4. Policy Recommendations in Light of Analysis

The overriding consensus on the existing regulatory landscape for cross-border digital trade is thus that it is ‘patchwork’ and fragmented. Considering this analysis, recommendations will now be provided for how global trade could be better facilitated by regulatory measures, whilst retaining due protection of data in storage and in transfers.



5.Conclusion:

It is by prioritising interoperability and cohesiveness that all countries, whether mentioned in this article or not, can begin to better capitalise on the ever-increasing value of data in global digital trade. This article has outlined four primary existing and emerging data governance frameworks to highlight both how align, and more significantly how they differ. Whilst the EU prioritises high-quality consent and adequate data protection in an overarching framework, the US has yet to enact a comprehensive federal framework, forcing states to forge their own privacy statutes. China meanwhile has begun to loosen their stance on data protectionism through three established pathways for digital trade, whilst India operates off an almost opposite default transfer system with a ‘blacklist’ of jurisdictions for whom transfers are prohibited.
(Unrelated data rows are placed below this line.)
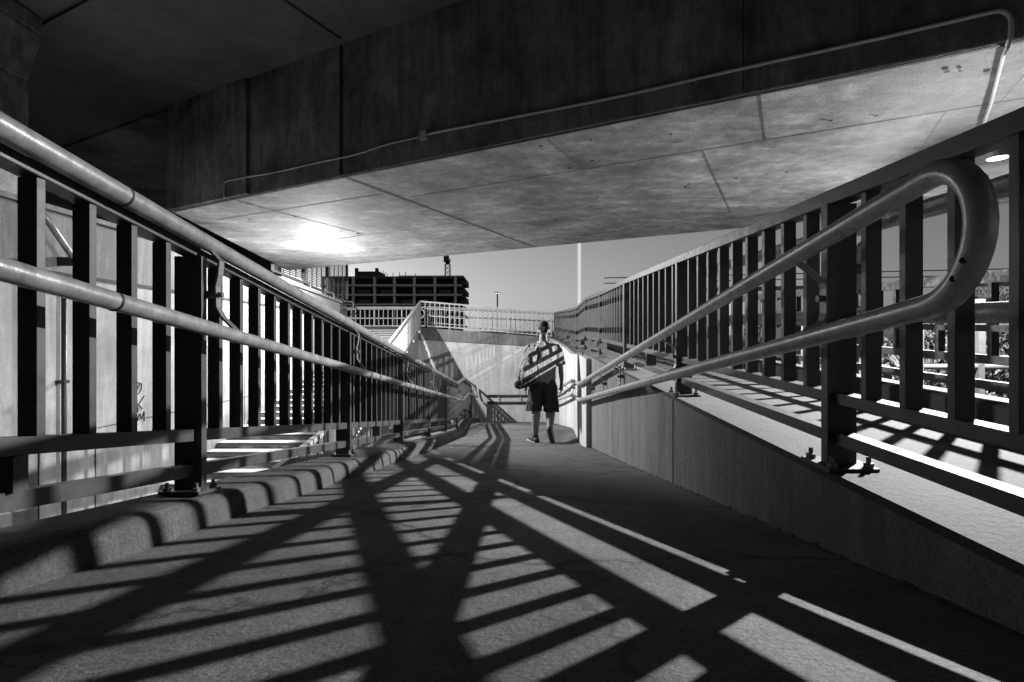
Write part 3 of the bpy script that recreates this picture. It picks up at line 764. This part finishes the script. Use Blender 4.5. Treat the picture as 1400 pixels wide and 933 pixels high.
# street lamp and mast
sl = thing('street_lamp', 'distant lit street lamp rising above the back railing', 'lamp', (-1.68, 60, -3))
MB().tube([(-1.68, 60, -3), (-1.68, 60, 5.5)], [.12, .08], 10).build('pole', M_far, sl, smooth=True)
MB().box(-1.93, -1.43, 59.8, 60.2, 5.5, 5.6).build('lamp_head', M_brack, sl)
MB().box(-1.88, -1.48, 59.85, 60.15, 5.44, 5.498).build('lamp_glass', emit('street_glass', 1, 1.2), sl)
ld = bpy.data.lights.new('bulb', 'POINT'); ld.energy = 9000; ld.shadow_soft_size = .05
lo = bpy.data.objects.new('bulb', ld); COL.objects.link(lo); lo.parent = sl; lo.location = (0, 0, 8.2)
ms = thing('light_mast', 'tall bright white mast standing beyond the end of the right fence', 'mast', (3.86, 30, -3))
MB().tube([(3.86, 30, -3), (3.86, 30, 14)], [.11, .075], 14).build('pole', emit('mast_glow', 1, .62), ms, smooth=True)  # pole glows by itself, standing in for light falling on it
MB().tube([(3.86, 30, -3), (3.86, 30, -2.6)], .25, 14).build('base', M_brack, ms)

f2 = thing('footbridge', 'low pale footbridge with rails far beyond the right fence', 'bridge', (18, 30, 3))
for z, h in ((3.2, .25), (3.75, .06), (4.1, .06)):
    MB().bar((6, 34, z), (40, 30, z + .3), .3 if h > .1 else .06, h).build('deck' if h > .1 else 'rail', M_brack, f2)
for x in (9, 15, 21, 27): MB().tube([(x, 33.6 - (x - 6) * .12, -1), (x, 33.6 - (x - 6) * .12, 3.1)], .15, 8).build('pier', M_far, f2)
# car-park style rails + white pole at right
M_post = paint('post_paint', .12, .5, 0, .3)
pr = thing('white_post', 'slim white post in front of the shrubs behind the right fence', 'post', (5.35, 6.0, -.9))
MB().tube([(5.37, 6.0, -.95), (5.37, 6.0, .48)], .05, 12).build('shaft', M_post, pr, smooth=True)
MB().tube([(5.37, 6.0, -.95), (5.37, 6.0, -.9)], .09, 12).build('foot', M_lit, pr)
fr = thing('guard_railing', 'grey looped guard railing across the embankment behind the walkway', 'railing', (5, 5.2, -.9))
for z in (.25, -.28): MB().tube([(3.0, 5.6, z), (9, 5.0, z + .05)], .03, 8).build('rail', M_fence, fr, smooth=True)
for x in frange(3.1, 8.9, 10): MB().box(x - .03, x + .03, 5.6 - (x - 3) * .1 - .03, 5.6 - (x - 3) * .1 + .03, -1, .25).build('post', M_fence if int(x * 10) % 2 else M_fence, fr)
MB().tube(smooth_pts([Vector((4.05, 5.3, -.9)), Vector((4.05, 5.3, .15)), Vector((3.9, 5.3, .2)), Vector((3.5, 5.34, .2))]), .022, 8).build('loop', M_post, fr, smooth=True)

# shrubs / trees
def shrub(name, label, x, y, z, r, h, mat, n, trunk=.3):
    t = thing(name, label, 'tree' if 'tree' in name else 'shrub', (x, y, z), 'shrubs and trees beyond the right fence')
    mb = MB(); mb.tube([(x, y, z), (x + .05, y, z + h * .5), (x - .03, y, z + h * .8)], [.07, .05, .02], 8)
    for i in range(5):
        a = random.uniform(0, 6.28); mb.tube([(x, y, z + h * .35), (x + math.cos(a) * r * .6, y + math.sin(a) * r * .6, z + h * random.uniform(.6, .85))], [.035, .01], 6)
    mb.build('trunk', M_bark, t)
    mb = MB(); clumps = [(Vector((random.gauss(0, .45) * r, random.gauss(0, .45) * r, random.uniform(.25, .85) * h)), random.uniform(.2, .4) * r) for _ in range(22)]
    for i in range(n):
        c, cr_ = random.choice(clumps)
        q_ = Vector((random.gauss(0, 1), random.gauss(0, 1), random.gauss(0, .8))); q_ = q_ / max(1, q_.length / 1.5); p = Vector((x, y, z)) + c + q_ * cr_ * .6
        d = Vector((random.gauss(0, 1), random.gauss(0, 1), random.gauss(0, 1))).normalized(); e = d.orthogonal().normalized(); f = d.cross(e)
        s = random.uniform(.02, .042)
        mb.add([p - e * s, p + f * s * .45, p + e * s, p - f * s * .45], [(0, 1, 2, 3)])
    mb.build('crown', mat, t)
shrub('shrub', 'pale leafed shrub brightly lit beyond the guard railing, left one', 5.1, 6.6, -1.0, .7, 1.3, M_leafA, 5200)
shrub('shrub', 'dense shrub just right of the white post', 6.3, 6.8, -1.0, .8, 1.45, M_leafA, 5200)
shrub('shrub', 'low dark shrub between the guard railing posts', 5.7, 6.2, -1.0, .55, .8, M_leafB, 3500)
shrub('tree', 'dark rounded tree behind the shrubs at the right edge', 8.6, 9.5, -1.0, 1.5, 2.1, M_leafB, 7000)
shrub('tree', 'distant dark tree beyond the middle of the right fence', 6.2, 12.5, -1.0, 1.4, 1.6, M_leafB, 6000)

# ------------------------------------------------------------------ the walking man
MX, MY = .465, 7.80
MZ = fz(MX, MY)
man = thing('person', 'man walking away down the ramp in light T-shirt and dark shorts', 'person', (MX, MY, MZ))
H = .995
def remesh(o, v, sm=6, folds=0):
    r = o.modifiers.new('remesh', 'REMESH'); r.mode = 'VOXEL'; r.voxel_size = v; r.use_smooth_shade = True
    s = o.modifiers.new('smooth', 'SMOOTH'); s.iterations = sm; s.factor = .5
    if folds:
        t = bpy.data.textures.new('folds', 'CLOUDS'); t.noise_scale = .11; t.noise_depth = 2
        d = o.modifiers.new('folds', 'DISPLACE'); d.texture = t; d.strength = folds; d.mid_level = .5; d.texture_coords = 'LOCAL'
def mbuild(mb, name, mat, vox=None, sm=6, parent=None, smooth=True, folds=0):
    mb.v = [(x * H, y * H, z * H) for x, y, z in mb.v]
    o = mb.build(name, mat, None, smooth=smooth); o.parent = parent or man
    if vox: remesh(o, vox, sm, folds)
    return o
def er(cx_, cy, z, rx, ry, n=28, tw=0, fold=0):
    out = []
    for k in range(n):
        a = 2 * math.pi * k / n; f = 1 + fold * math.sin(a * 5 + z * 9) * .5 + fold * math.sin(a * 9 - z * 14) * .5
        out.append(Vector((cx_ + rx * f * math.cos(a), cy + ry * f * math.sin(a), z)))
    return out
mb = MB()
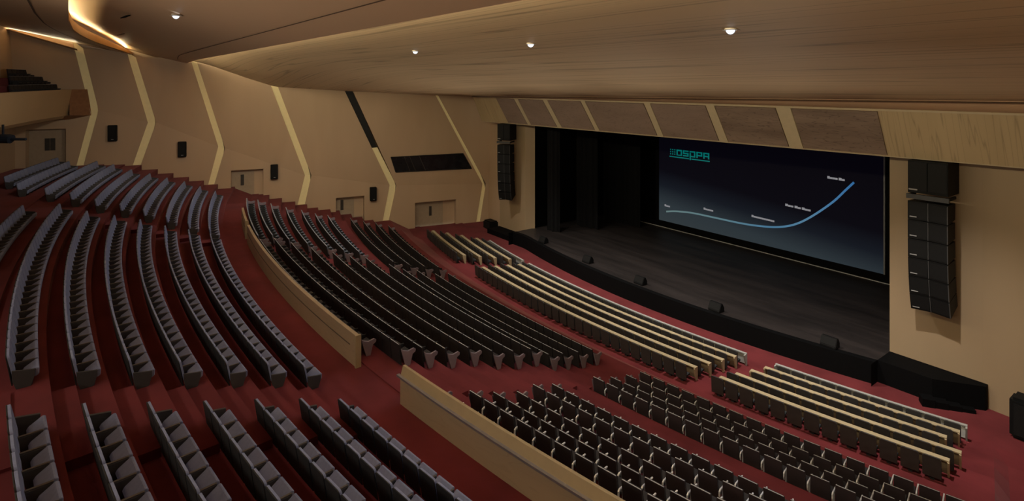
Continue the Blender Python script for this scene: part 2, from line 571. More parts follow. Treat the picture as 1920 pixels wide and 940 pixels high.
caption([(-6.62, -6.16)], 2.33 - ST)
caption([(-3.5, -2.79)], 2.66 - ST)
caption([(-0.17, 1.26)], 2.82 - ST, -0.03)
caption([(1.9, 2.38), (2.44, 2.80), (2.85, 3.34)], 3.85 - ST, -0.05)
caption([(4.22, 4.75), (4.80, 5.11)], 5.74 - ST, -0.03)
# wordmark: three-by-three dots, D S p P A, underline broken by the descender
lg = MB()


def rect(x0, x1, z0, z1):
    lg.add([(x0, -0.02, z0 - ST), (x1, -0.02, z0 - ST), (x1, -0.02, z1 - ST), (x0, -0.02, z1 - ST)], [(0, 1, 2, 3)])


for i in range(3):
    for j in range(3):
        rect(-6.14 + 0.17 * i, -6.05 + 0.17 * i, 5.92 + 0.15 * j, 6.0 + 0.15 * j)
LX = [-5.62 + 0.525 * i for i in range(5)]; LW = 0.45; TH = 0.105; ZB, ZT_ = 5.90, 6.30; ZM = 6.10
x = LX[0]; rect(x, x + LW, ZT_ - TH, ZT_); rect(x, x + LW, ZB, ZB + TH * .6); rect(x, x + TH, ZB, ZT_); rect(x + LW - TH, x + LW, ZB, ZT_)
x = LX[1]; rect(x, x + LW, ZT_ - TH * .8, ZT_); rect(x, x + LW, ZB, ZB + TH * .8); rect(x, x + LW, ZM - .045, ZM + .045); rect(x, x + TH, ZM, ZT_); rect(x + LW - TH, x + LW, ZB, ZM)
x = LX[2]; rect(x, x + LW, ZT_ - TH * .8, ZT_); rect(x, x + LW, ZB, ZB + TH * .8); rect(x, x + TH, 5.70, ZT_ - .12); rect(x + LW - TH, x + LW, ZB, ZT_)
x = LX[3]; rect(x, x + LW, ZT_ - TH * .8, ZT_); rect(x, x + LW, ZM - .08, ZM + .01); rect(x, x + TH, ZB, ZT_); rect(x + LW - TH, x + LW, ZM - .08, ZT_)
x = LX[4]; rect(x, x + LW, ZT_ - TH * .8, ZT_); rect(x, x + LW, ZM - .08, ZM + .01); rect(x, x + TH, ZB, ZT_); rect(x + LW - TH, x + LW, ZB, ZT_)
rect(-6.2, LX[2] - .04, 5.74, 5.81); rect(LX[2] + TH + .05, LX[4] + LW + .03, 5.74, 5.81)
lg.build('logo_lettering', M['logo'], scr, recalc=False)

# ------------------------------------------------------------------ left side wall
KN = [(-40, 13.2), (-23.1, 9.1), (-20.2, 8.36), (-16.42, 6.63), (-11.25, 4.45), (-5.55, 3.33), (1.4, 2.92), (5, 2.8)]
ND = Vector((0.9757, -0.2193, 0)); WD = Vector((0.2193, 0.9757, 0)); WA = Vector((-18.39, 0.62, 0))


def zk(y):
    for (a, b_), (c, d) in zip(KN, KN[1:]):
        if y <= c:
            return b_ + (d - b_) * (y - a) / (c - a)
    return KN[-1][1]


def WP(y, z, out=0.0):
    off = 0.13 * max(0.0, z - zk(y)) + out
    return WA + WD * ((y - WA.y) / WD.y) + ND * off + Vector((0, 0, z))


S = {'1L': [(-23.97, 12.96), (-23.27, 9.04), (-24.09, 5.3)], '1R': [(-23.47, 12.53), (-22.88, 9.18), (-23.75, 5.3)],
     '2L': [(-21.32, 12.35), (-20.42, 8.36), (-21.6, 4.4)], '2R': [(-20.86, 11.99), (-19.98, 8.35), (-21.2, 4.4)],
     '3L': [(-18.0, 11.94), (-16.62, 6.69), (-17.45, 3.1)], '3R': [(-17.68, 11.88), (-16.23, 6.57), (-17.15, 3.1)],
     '4L': [(-13.48, 10.37), (-11.45, 4.47), (-12.2, 1.3)], '4R': [(-13.08, 10.37), (-11.04, 4.44), (-11.7, 1.3)],
     '5L': [(-8.92, 10.12), (-5.79, 3.35), (-6.5, -0.3)], '5R': [(-8.4, 10.12), (-5.31, 3.31), (-6.08, -0.3)],
     '6L': [(-2.63, 9.79), (1.24, 2.93), (0.68, -0.3)], '6R': [(-2.43, 9.79), (1.54, 2.9), (1.0, -0.3)]}
# tops reach a little above the ceiling line
for k in S:
    (y0, z0), (y1, z1) = S[k][0], S[k][1]
    S[k][0] = (y0 + (y0 - y1) * 0.10, z0 + (z0 - z1) * 0.10)
lw = MB(); DEP = 0.14


def wquad(a, b_, c, d, nu=6, nv=6):
    """bilinear patch on the wall surface; corners (y,z): a top-left, b top-right, c bottom-right, d bottom-left"""
    def fn(u, v):
        t = [(a[i] * (1 - u) + b_[i] * u) * (1 - v) + (d[i] * (1 - u) + c[i] * u) * v for i in (0, 1)]
        return WP(*t)
    lw.grid(fn, nu, nv)


def wedge_(pts):
    """return face from the panel surface back to the recess, along a polyline"""
    for p, q in zip(pts, pts[1:]):
        lw.add([WP(*p), WP(*q), WP(*q, -DEP - 0.6), WP(*p, -DEP - 0.6)], [(0, 1, 2, 3)])


def lowpanel(tl, tr, bl, br, door=None):
    if not door:
        wquad(tl, tr, br, bl); return
    y0, y1, zb0, zb1, zt = door
    kz = lambda y: tl[1] + (tr[1] - tl[1]) * (y - tl[0]) / (tr[0] - tl[0])
    bz = lambda y: bl[1] + (br[1] - bl[1]) * (y - bl[0]) / (br[0] - bl[0])
    wquad(tl, (y0, kz(y0)), (y0, bz(y0)), bl)
    wquad((y0, kz(y0)), (y1, kz(y1)), (y1, zt), (y0, zt))
    wquad((y1, kz(y1)), tr, br, (y1, bz(y1)))
    d = 0.55
    for q in (((y0, bz(y0)), (y0, zt)), ((y0, zt), (y1, zt)), ((y1, zt), (y1, bz(y1)))):
        lw.add([WP(*q[0]), WP(*q[1]), WP(*q[1], -d), WP(*q[0], -d)], [(0, 1, 2, 3)])


DOORS = {'3': (-15.9, -14.0, 3.8, 3.45, 5.08), '4': (-9.45, -7.55, 1.5, 1.38, 2.74), '5': (-3.96, -0.85, 0, 0, 1.90)}
for a, c in (('1', '2'), ('2', '3'), ('3', '4'), ('4', '5'), ('5', '6')):
    Rr, Ll = S[a + 'R'], S[c + 'L']
    wquad(Rr[0], Ll[0], Ll[1], Rr[1])
    lowpanel(Rr[1], Ll[1], Rr[2], Ll[2], DOORS.get(a))
    wedge_(Rr); wedge_(Ll)
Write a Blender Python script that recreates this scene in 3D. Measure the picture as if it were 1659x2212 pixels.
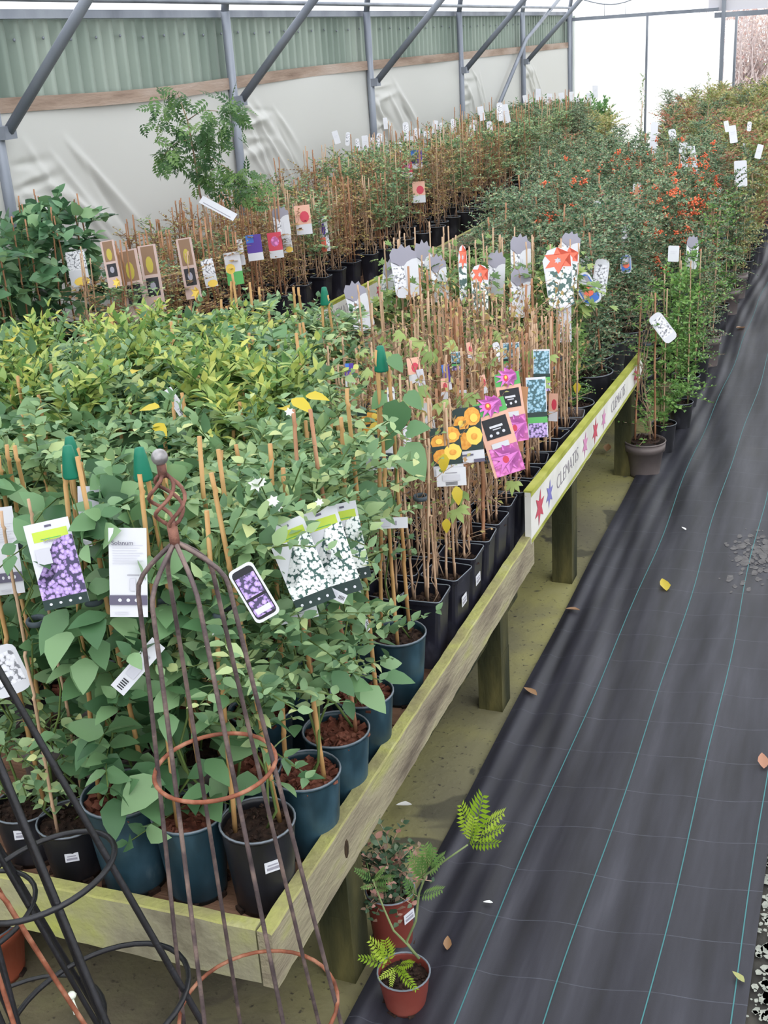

Although there are emerging initiatives such as the EU’s Digital Simplification Package, many parts of which pertain to GDPR compliance, the global regulatory framework continues to complicate as states race to implement frameworks which protect their data from exploitation and allow them established pathways into digital trade. In the absence of greater drive behind alignment of such frameworks, trade will continue to suffer in the name of data protectionism as fractured regulatory compliance inhibits economic growth and hinders the scaling of firms and states who lack the means of navigating such an environment.